October 28, 2013 / 4:43 PM / in 4 years

UPDATE 2-Petrobras plans new Brazil fuel price system to cut debt

RIO DE JANEIRO, Oct 28 (Reuters) - Brazil’s state-run oil company Petrobras has proposed a new fuel-pricing plan, hoping to generate more cash and cut debt levels by improving the timing of gasoline and diesel price adjustments, Chief Financial Officer Almir Barbassa said on Monday.

The new policy, once it is in place, will set automatic fuel price rises or cuts, Barbassa told investors, analysts and reporters on a conference call to discuss third-quarter earnings. Petrobras stock jumped on hopes the new system will help the company cut debt that has ballooned because Petrobras now sells imported fuel at a loss to keep domestic prices low.

He said the proposed pricing system will not change the company’s policy of targeting long-term international prices for gasoline and diesel rather than short-term changes in global benchmarks.

The Brazilian government has tried to fight inflation by preventing Petrobras, known officially as Petroleo Brasileiro SA , from raising gasoline and diesel prices in line with world market prices. The price gap has increased in recent months as Brazil’s currency, the real, has weakened against the U.S. dollar. Because of the policy, all imported fuel is sold at a loss in Brazil.

The resulting reduction in income, exacerbated by the need to boost fuel imports to make up for rising domestic demand and a cut in the amount of ethanol used in gasoline blends, has led the company’s debt to balloon by more than a third to 250.9 billion reais ($112.5 billion) in the 12 months ending Sept. 30.

“The new policy will provide predictability and help us reduce our debt levels,” Barbassa said, adding the policy is under final study and will be presented to the board by Nov. 22.

Preferred shares of Petrobras, the company’s most-traded class of stock, rose 6.9 percent and common shares gained 8.5 percent in early afternoon trading in Sao Paulo.

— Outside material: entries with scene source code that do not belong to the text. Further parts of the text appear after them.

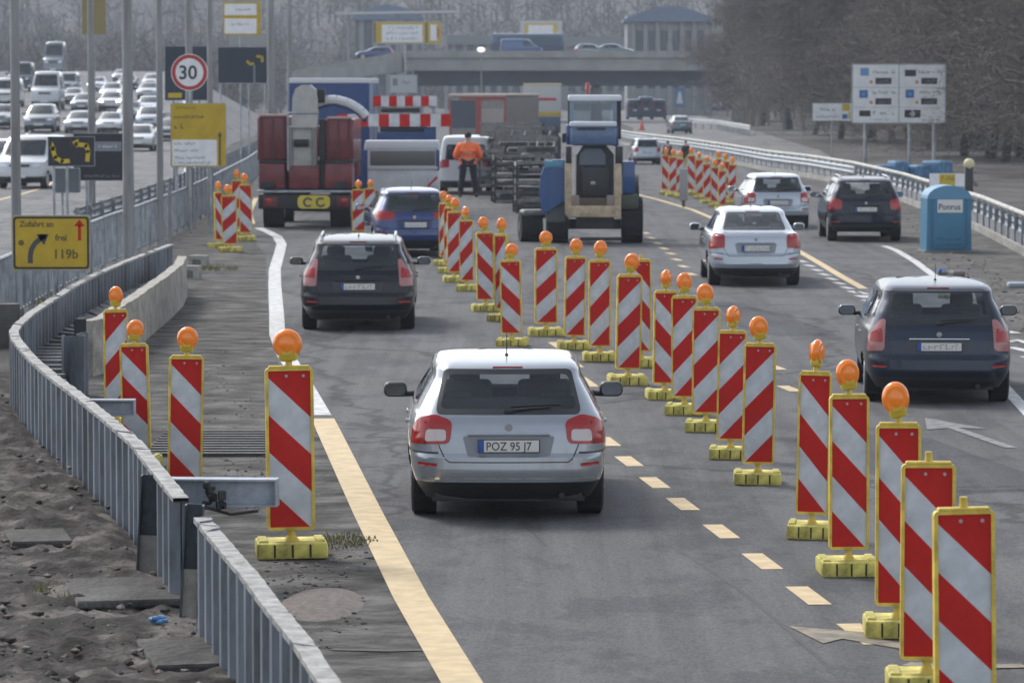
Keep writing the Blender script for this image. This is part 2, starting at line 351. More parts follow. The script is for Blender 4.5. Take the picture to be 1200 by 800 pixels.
# ------------------------------------------------------------------ markings
def strip(name, pts, wl, m, z=.012):   # pts pixel centre line, wl width in metres
    g = [P(*p, z) for p in pts]; mb = MB(); vs = []
    for i, p in enumerate(g):
        a = g[max(0, i - 1)]; b = g[min(len(g) - 1, i + 1)]; d = (b - a).normalized(); nrm = Vector((d.y, -d.x, 0)) * (wl / 2)
        vs += [p - nrm, p + nrm]
    mb.add(vs, [(2 * i, 2 * i + 1, 2 * i + 3, 2 * i + 2) for i in range(len(g) - 1)]); return tag(mb.build(name, m), kind='structure')
strip('road_marking', [(640, 1000), (590, 900), (542, 800), (481, 698), (431, 600), (383, 500), (378, 490)], .26, M_YEL)
strip('road_marking', [(376, 486), (350, 440), (334, 415), (325, 392), (324, 365), (322, 335), (322, 315), (327, 298), (330, 286), (325, 277), (313, 271), (303, 267)], .24, M_WHITE)
def dash(px, py, dlen, wd, m, hd):
    c = P(px, py, .012); d = Vector((math.sin(hd), math.cos(hd), 0)); nrm = Vector((d.y, -d.x, 0)) * wd / 2
    mb = MB(); mb.add([c - d * dlen / 2 - nrm, c - d * dlen / 2 + nrm, c + d * dlen / 2 + nrm, c + d * dlen / 2 - nrm], [(0, 1, 2, 3)]); tag(mb.build('road_marking', m), kind='structure')
for x, y in [(1010, 742), (947, 697), (893, 657), (845, 622), (800, 590), (767, 565), (737, 540), (712, 517)]: dash(x, y, 1.0, .17, M_YEL, R(-5.6))
for x, y in [(686, 447), (670, 425), (655, 405)]: dash(x, y, 1.6, .17, M_YEL, R(-5))
for x, y in [(757, 273), (764, 279), (771, 285), (778, 291), (786, 297), (793, 304), (801, 312), (810, 321), (925, 455), (908, 430), (895, 410)]: dash(x, y, .9, .16, M_YEL, R(-7))
strip('road_marking', [(1012, 338), (985, 323), (955, 305), (925, 288)], .17, M_YEL)
strip('road_marking', [(740, 226), (775, 235), (812, 246), (850, 262), (884, 277)], .16, M_YEL)
for i in range(13):
    t = i / 12; dash(940 + t * 105, 306 + t * 62, .8, .14, M_WHITE, R(-8))
    if i % 2 == 0: dash(1010 + t * 50, 343 + t * 26, .8, .14, M_WHITE, R(-8))
strip('road_marking', [(1036, 288), (1050, 293), (1072, 306), (1100, 327), (1130, 348)], .17, M_WHITE)
for x, y in [(1181, 388), (1198, 400), (1180, 398), (1195, 409), (1212, 420), (1225, 408)]: dash(x, y, .9, .16, M_WHITE, R(-9))
strip('road_marking', [(1172, 448), (1200, 478), (1240, 520), (1290, 580)], .16, M_WHITE)
strip('road_marking', [(775, 207), (800, 214), (830, 221), (850, 226)], .14, M_WHITE)
def arrow(cx, cy, ln, hd, m, wd=.13):
    c = P(cx, cy, .0145); q = Matrix.Rotation(-hd, 3, 'Z'); poly = [(-wd / 2, -ln / 2), (wd / 2, -ln / 2), (wd / 2, ln * .15), (.34, ln * .1), (0, ln / 2), (-.34, ln * .1), (-wd / 2, ln * .15)]
    mb = MB(); mb.add([c + q @ Vector((a, b, 0)) for a, b in poly], [(0, 1, 2, 6), (3, 4, 2), (2, 4, 6), (6, 4, 5)]); tag(mb.build('road_marking', m), kind='structure')
M_WORNW = mat('worn white arrow paint', (.24, .24, .24), .8, col2=(.12, .12, .122), vscale=7); M_WORNY = mat('worn yellow arrow paint', (.30, .25, .165), .8, col2=(.12, .115, .105), vscale=5)
arrow(1132, 506, 3.6, R(-8), M_WORNW)
arrow(1032, 752, 1.9, R(-36), M_WORNY, .18)
strip('road_marking', [(1062, 777), (1120, 781), (1200, 779)], .16, M_WORNY, .0165)
def seam(pts, wl):
    rr = random.Random(len(pts)); g = []
    for a, b in zip(pts, pts[1:]):
        for k in range(12): t = k / 12; g.append((a[0] + (b[0] - a[0]) * t + rr.uniform(-1.2, 1.2), a[1] + (b[1] - a[1]) * t))
    o = strip('tar_seam', g, wl, mat('dark tar', (.035, .035, .037), .7, var=.4), .0105)
seam([(735, 604), (790, 640), (835, 668), (880, 700), (960, 770), (1010, 820)], .035); seam([(640, 640), (560, 560), (520, 500), (500, 440), (480, 400)], .02)
seam([(1000, 520), (930, 450), (880, 400), (830, 350), (790, 310)], .03); seam([(560, 545), (480, 545), (400, 548)], .03); seam([(800, 560), (700, 556)], .03)
for yy, x0, x1 in ((408, 205, 318), (338, 215, 312), (372, 200, 318), (468, 250, 366), (760, 390, 520), (652, 430, 452)): seam([(x0, yy), ((x0 + x1) / 2, yy + 1.5), (x1, yy)], .09)
def patch_road(px, py, w_, l_, hd, m):
    c = P(px, py, .0095); q = Matrix.Rotation(-hd, 3, 'Z'); rr = random.Random(px); mb = MB(); pts = []
    for k in range(20): a = 2 * math.pi * k / 20; pts.append(c + q @ Vector((max(-1, min(1, 1.3 * math.cos(a))) * w_ / 2 + rr.uniform(-.02, .02), max(-1, min(1, 1.3 * math.sin(a))) * l_ / 2 + rr.uniform(-.05, .05), 0)))
    mb.add(pts, [tuple(range(20))]); tag(mb.build('asphalt_patch', m), kind='structure')
M_PT = asphalt('repair asphalt', (.062, .064, .069), (.075, .077, .082)); M_PT2 = asphalt('light repair asphalt', (.12, .12, .124), (.14, .14, .144))
patch_road(505, 395, 1.0, 5, R(-4), M_PT2); patch_road(1075, 540, 1.5, 6, R(-8), M_PT); patch_road(880, 372, 1.2, 9, R(-7), M_PT); patch_road(520, 245, 2, 12, 0, M_PT2)
strip('road_marking', [(300, 232), (292, 250), (296, 262)], .15, M_YEL)

# ------------------------------------------------------------------ warning beacons
def clip(poly, a, b, c):         # keep a*x+b*y<=c
    out = []
    for i in range(len(poly)):
        p, q = poly[i], poly[(i + 1) % len(poly)]; dp = a * p[0] + b * p[1] - c; dq = a * q[0] + b * q[1] - c
        if dp <= 0: out.append(p)
        if dp * dq < 0: t = dp / (dp - dq); out.append((p[0] + (q[0] - p[0]) * t, p[1] + (q[1] - p[1]) * t))
    return out
PW, PH, PZ = .34, 1.20, .20      # panel
def stripes(mb, w_, h_, z0, y, sgn, per=.275, off=.05):
    # colour bands at 45 degrees; sgn +1 = falling to the right
    rect = [(-w_ / 2, z0), (w_ / 2, z0), (w_ / 2, z0 + h_), (-w_ / 2, z0 + h_)]
    for k in range(-1, 6):
        # v measured down from the top, u from the left (or the right for rising stripes): band k lies between v-u in [off+(k-1)per, off+k*per]
        lo = off + (k - 1) * per; hi = off + k * per
        if k == -1: lo = -9; 
        if k == 0: lo = -9
        if k == -1: continue
        u0 = -w_ / 2 if sgn > 0 else w_ / 2
        # v = z0+h_-z ; u = sgn*(x-u0);  v-u<=hi  ->  -z - sgn*x <= hi - z0 - h_ - sgn*u0
        pl = clip(rect, -sgn, -1, hi - z0 - h_ - sgn * u0)
        pl = clip(pl, sgn, 1, -(lo - z0 - h_ - sgn * u0)) if lo > -9 else pl
        if len(pl) >= 3: flat(mb, pl if y < 0 else pl[::-1], y, 0 if k % 2 == 0 else 1)
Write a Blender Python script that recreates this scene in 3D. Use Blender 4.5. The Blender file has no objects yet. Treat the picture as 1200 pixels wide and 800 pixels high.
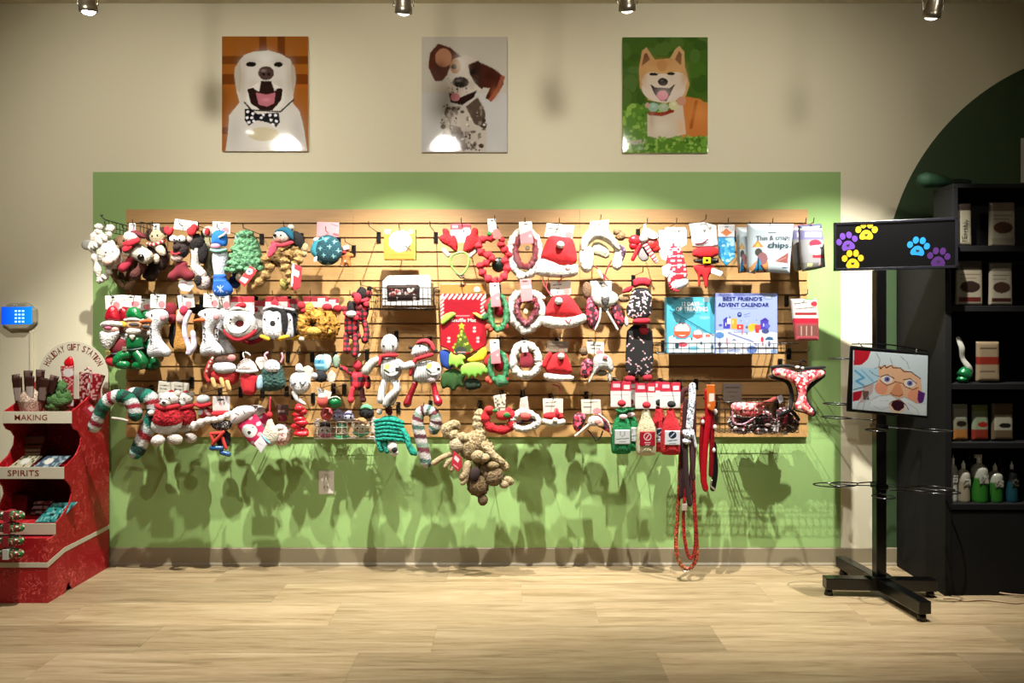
import bpy, math, random
import numpy as np
from mathutils import Vector, Matrix
random.seed(7); np.random.seed(7)
C = bpy.context.scene.collection
D = 3.96; H = 1.265; FPX = 867.0          # wall at y=0, eye at y=-D, height H
def K(p): return (D - p) / FPX
def P(px, py, p):
    k = K(p); return Vector(((px-600)*k, -p, H+(385-py)*k))

# ------------------------------------------------------------------ materials
def lin(c):
    if isinstance(c, str):
        c = c.lstrip('#'); c = [int(c[i:i+2], 16)/255 for i in (0, 2, 4)]
    return tuple((v/12.92 if v <= .04045 else ((v+.055)/1.055)**2.4) for v in c)
MC = {}; ALB = {'paper': .6, 'print': .46, 'photo': .95, 'plain': .8, 'gloss': .8, 'metal': 1, 'dull': 1}   # per-finish scale on the swatch colour, lowered to keep lit goods from clipping
def newmat(key):
    m = bpy.data.materials.new(key); m.use_nodes = True
    nt = m.node_tree; return m, nt, nt.nodes['Principled BSDF']
def nd(nt, t, **kw):
    n = nt.nodes.new(t)
    for a, v in kw.items():
        if a in n.inputs.keys(): n.inputs[a].default_value = v
        else: setattr(n, a, v)
    return n
def bump(nt, b, src, strength, dist):
    bp = nd(nt, 'ShaderNodeBump'); bp.inputs['Strength'].default_value = strength; bp.inputs['Distance'].default_value = dist
    nt.links.new(src, bp.inputs['Height']); nt.links.new(bp.outputs[0], b.inputs['Normal'])
def M(col, kind='plain'):
    key = kind + '_' + (col if isinstance(col, str) else 'x')
    if key in MC: return MC[key]
    m, nt, b = newmat(key); L = nt.links
    tc = nd(nt, 'ShaderNodeTexCoord')
    painted = col == 'Col'
    if painted:
        at = nd(nt, 'ShaderNodeAttribute'); at.attribute_name = 'Col'; csrc = at.outputs['Color']; m.diffuse_color = (.7, .7, .7, 1)
    else:
        rg = nd(nt, 'ShaderNodeRGB'); rg.outputs[0].default_value = (*lin(col), 1); csrc = rg.outputs[0]; m.diffuse_color = (*lin(col), 1)
    def vary(scale, amt):
        nonlocal csrc
        n = nd(nt, 'ShaderNodeTexNoise'); n.inputs['Scale'].default_value = scale; n.inputs['Detail'].default_value = 4
        L.new(tc.outputs['Object'], n.inputs['Vector'])
        mr = nd(nt, 'ShaderNodeMapRange'); mr.inputs['From Min'].default_value = .3; mr.inputs['From Max'].default_value = .7
        mr.inputs['To Min'].default_value = 1-amt; mr.inputs['To Max'].default_value = 1+amt*.5
        L.new(n.outputs['Fac'], mr.inputs['Value'])
        vm = nd(nt, 'ShaderNodeVectorMath', operation='SCALE'); L.new(csrc, vm.inputs[0]); L.new(mr.outputs[0], vm.inputs['Scale'])
        csrc = vm.outputs[0]; return n
    rough = .5
    if kind == 'fur':
        n = vary(130, .2); bump(nt, b, n.outputs['Fac'], 1.0, .008); rough = .95
    elif kind == 'shag':
        n = vary(75, .62); bump(nt, b, n.outputs['Fac'], 1.0, .014); rough = .95
    elif kind == 'fab':
        n = vary(300, .12); bump(nt, b, n.outputs['Fac'], .6, .002); rough = .9
    elif kind == 'knit':
        w = nd(nt, 'ShaderNodeTexWave', wave_type='BANDS', bands_direction='X'); w.inputs['Scale'].default_value = 25; w.inputs['Distortion'].default_value = .8
        L.new(tc.outputs['Object'], w.inputs['Vector']); bump(nt, b, w.outputs['Fac'], .9, .004); rough = .9
        mr = nd(nt, 'ShaderNodeMapRange'); mr.inputs['To Min'].default_value = .72; L.new(w.outputs['Fac'], mr.inputs['Value'])
        vm = nd(nt, 'ShaderNodeVectorMath', operation='SCALE'); L.new(csrc, vm.inputs[0]); L.new(mr.outputs[0], vm.inputs['Scale']); csrc = vm.outputs[0]
    elif kind == 'satin': rough = .28; n = vary(60, .15); bump(nt, b, n.outputs['Fac'], .5, .006)
    elif kind == 'gloss': rough = .22
    elif kind == 'foil': rough = .25; b.inputs['Metallic'].default_value = .35; n = vary(70, .05); bump(nt, b, n.outputs['Fac'], .5, .006)
    elif kind == 'tinsel': rough = .3; n = vary(420, .55); bump(nt, b, n.outputs['Fac'], 1., .006); b.inputs['Specular IOR Level'].default_value = .8
    elif kind == 'paper': rough = .6
    elif kind == 'photo': rough = .07; b.inputs['Specular IOR Level'].default_value = .3
    elif kind == 'print': rough = .32
    elif kind == 'metal': rough = .32; b.inputs['Metallic'].default_value = .9
    elif kind == 'dull': rough = .75; b.inputs['Specular IOR Level'].default_value = .25
    b.inputs['Roughness'].default_value = rough
    vs3 = nd(nt, 'ShaderNodeVectorMath', operation='SCALE'); L.new(csrc, vs3.inputs[0]); vs3.inputs['Scale'].default_value = ALB.get(kind, .62)
    L.new(vs3.outputs[0], b.inputs['Base Color'])
    MC[key] = m; return m
def sqmask(nt, vec, axis, per, duty=.5):
    L = nt.links; s = nd(nt, 'ShaderNodeSeparateXYZ'); L.new(vec, s.inputs[0])
    a = nd(nt, 'ShaderNodeMath', operation='MULTIPLY'); L.new(s.outputs[axis], a.inputs[0]); a.inputs[1].default_value = 1/per
    f = nd(nt, 'ShaderNodeMath', operation='FRACT'); L.new(a.outputs[0], f.inputs[0])
    g = nd(nt, 'ShaderNodeMath', operation='LESS_THAN'); L.new(f.outputs[0], g.inputs[0]); g.inputs[1].default_value = duty
    return g.outputs[0]
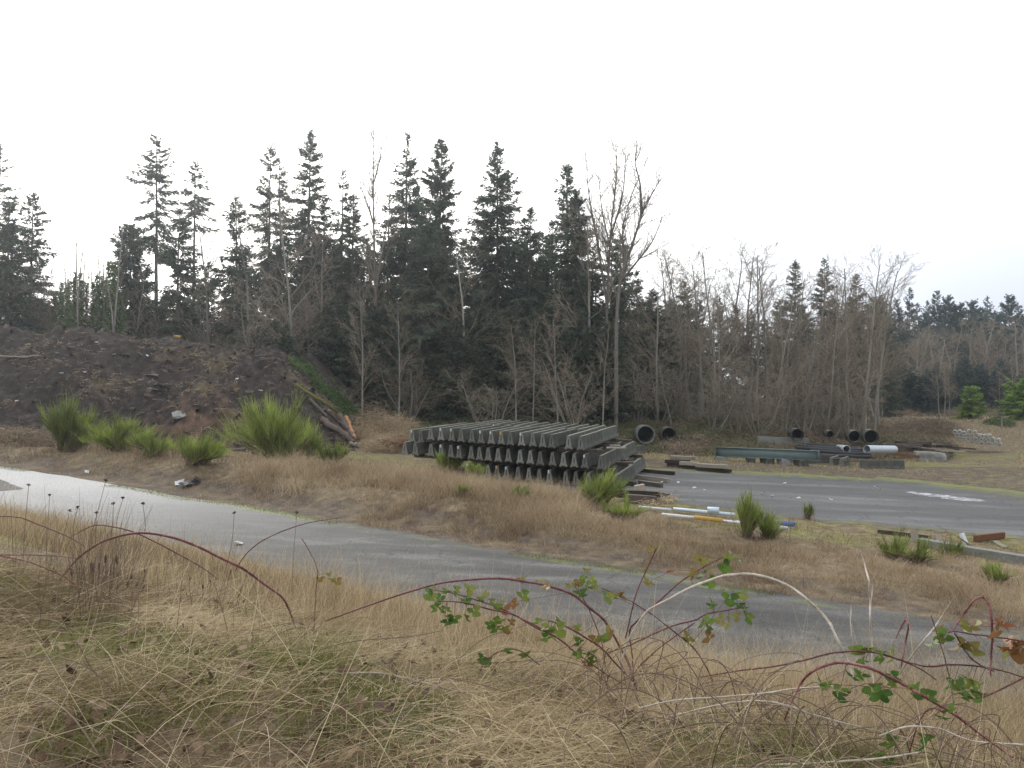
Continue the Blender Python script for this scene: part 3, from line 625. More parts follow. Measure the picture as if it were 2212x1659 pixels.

Barbassa said the change in policy does not mean a gasoline price increase, long awaited by the market, is imminent.

“The new policy will still target long-term prices,” Barbassa said.

In 2002, former Brazilian President Luiz Inacio Lula da Silva, current President Dilma Rousseff’s predecessor, ended a short experiment with world-market pricing. He moved Petrobras to the current system under which the company would avoid raising domestic prices when world prices rose but also avoid fuel-price cuts when world benchmark prices fell.

But prices have trended upward in recent years. Brazil has let Petrobras charge more but has slashed wholesale fuel taxes to help keep domestic prices steady. Taxes hit zero, however, and recent permitted price increases have narrowed but not closed the gap with international prices.

The most recent price increases have been largely swallowed by the weaker real, which made fuel imports more expensive in local-currency terms.

The sustained increase in global prices and continued reliance on imports has saddled Petrobras with more than 30 billion reais of refining-unit losses since the beginning of 2012, crimping its ability to pay for a $237 billion five-year investment plan.

A long-delayed oil refinery being built on Brazil’s northeastern coast could help reduce Petrobras’ dependence on imported gasoline. The so-called Abreu e Lima refinery is now 82 percent complete, Jose Carlos Cosenza, Petrobras’ director of refining and supply said.

Petrobras is studying raising the capacity of the Abreu e Lima refinery now that Venezuela’s PDVSA is no longer partner in the project, Cosenza said on Monday.

The refinery was originally conceived to process 230,000 barrels of heavy crude from Venezuela’s massive Carabobo field, but now Cosenza said Petrobras plans to refit it to handle lighter crude at greater volumes from Brazil’s Campos Basin.

Cosenza said the recalibration to handle lighter crude “would not carry any additional costs” for Petrobras. The Abreu e Lima’s price tag is estimated at $18 billion.

Petrobras last month abandoned a partnership with Venezuelan counterpart PDVSA, which was supposed to finance the project with the Brazilian company, and said it would finish the refinery alone.

PDVSA had wanted to sell some of the fuel produced at the refinery abroad, but Petrobras said its requirements under Brazilian law made exports unlikely. Venezuela can get more money selling its refined crude outside of Brazil than in it.